How innovating does not compromise efficiency

We all embrace innovation. It is the key-word in board meetings and sales training sessions and it is claimed to be important on many company websites. The word ‘innovation’ fills miles of shelves in bookstores. We know innovation is necessary to build the sustainable future of our company, secure our jobs and so on … But in real life it is just slowing us down. You can’t tie your laces while you run. Innovation takes time – time off.

Someone has to do the job; someone, who is experienced and has the authority to lead the process; someone, who is passionate to work hard, maybe even without getting a credit for it. Innovation means to change something without the guarantee that customers will pay for the improvement. In many cases innovations are not recognized as they just help to keep up with the pace of the industry.

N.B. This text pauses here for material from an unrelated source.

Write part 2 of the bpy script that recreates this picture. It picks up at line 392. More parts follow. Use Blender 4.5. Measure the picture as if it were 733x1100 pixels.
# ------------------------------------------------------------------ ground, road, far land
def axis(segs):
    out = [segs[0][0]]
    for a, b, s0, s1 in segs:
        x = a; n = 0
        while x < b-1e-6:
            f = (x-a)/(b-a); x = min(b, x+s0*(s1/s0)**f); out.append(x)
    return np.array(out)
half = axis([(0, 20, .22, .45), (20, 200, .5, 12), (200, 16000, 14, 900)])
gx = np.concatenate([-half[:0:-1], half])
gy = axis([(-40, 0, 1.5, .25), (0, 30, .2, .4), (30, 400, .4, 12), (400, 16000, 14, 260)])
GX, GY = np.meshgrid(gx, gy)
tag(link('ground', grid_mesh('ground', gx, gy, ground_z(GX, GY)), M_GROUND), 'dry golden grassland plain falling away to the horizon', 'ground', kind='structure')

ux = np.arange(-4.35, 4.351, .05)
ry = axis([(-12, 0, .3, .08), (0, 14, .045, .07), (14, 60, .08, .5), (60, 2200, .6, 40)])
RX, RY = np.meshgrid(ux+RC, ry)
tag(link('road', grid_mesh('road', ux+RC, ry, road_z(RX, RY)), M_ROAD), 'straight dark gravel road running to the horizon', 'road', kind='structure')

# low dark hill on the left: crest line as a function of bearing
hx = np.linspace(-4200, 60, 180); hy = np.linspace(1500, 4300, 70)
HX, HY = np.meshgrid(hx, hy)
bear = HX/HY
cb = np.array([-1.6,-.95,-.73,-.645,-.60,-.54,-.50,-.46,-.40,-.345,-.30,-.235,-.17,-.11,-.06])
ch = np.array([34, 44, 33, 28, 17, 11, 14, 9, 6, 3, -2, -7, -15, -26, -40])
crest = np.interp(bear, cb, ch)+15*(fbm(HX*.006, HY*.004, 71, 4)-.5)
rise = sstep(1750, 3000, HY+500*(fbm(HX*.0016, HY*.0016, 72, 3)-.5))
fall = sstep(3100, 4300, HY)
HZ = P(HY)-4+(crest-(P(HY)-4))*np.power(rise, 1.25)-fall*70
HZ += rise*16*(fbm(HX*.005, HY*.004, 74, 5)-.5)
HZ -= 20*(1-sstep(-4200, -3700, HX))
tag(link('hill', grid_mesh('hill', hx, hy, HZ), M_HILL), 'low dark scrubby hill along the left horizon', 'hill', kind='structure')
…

And innovation requires significant resources. The process of innovation stands in contrast to operational efficiency. It’s a parallel universe.

Just like daily exercise and culture is essential for building your personal health and mental vitality, innovations has to be planed and managed correctly and must find room within the organisation. There are three successful models how to do it:

1 Phases of operational efficiency and creative innovation alternate over time:

At first sight it sounds like a solution only suitable to small organizations or single divisions, but also large global players have successfully practiced it over years. The whole company takes a creative breath, rethinks the process, turns everything inside-out and upside-down and then goes back to business- ideally NOT –  as usual.

2 Innovation matrix:

The process of innovation is a solid component of every employee’s daily tasks. This concept aims for continuous improvement and requires not only dedication and common goal setting but much more an effective system of communication; a well know strategy at Toyota and Google. It is only possible for companies that use criticism as a positive tool and who understand that the company hierarchy – which is needed for the operational business – might inhibit creative thinking.

3 Outsourcing:

Simply let someone else do it.  The task of innovation can be delegated to an expert, an external consultancy or a work group that stands outside the operational business. This allows to control the costs of the innovation work effectively and saves internal resources. It also protects the company structure and lets all operations run smoothly. But it may represent a challenge to keep the external group close to the company goals and culture. The results must be manageable and not totally out of space. At some stage you have to implement the changes yourself. You don’t get fitter if you send your consultant to the gym.

Finally innovation is not a purpose. It is not about changing everything just to change everything and appear innovative. Purposeful innovation means to systematically analise and use the opportunities that any changes might create to the company. It is to do whatever it takes to reach the goal – before your competitors do.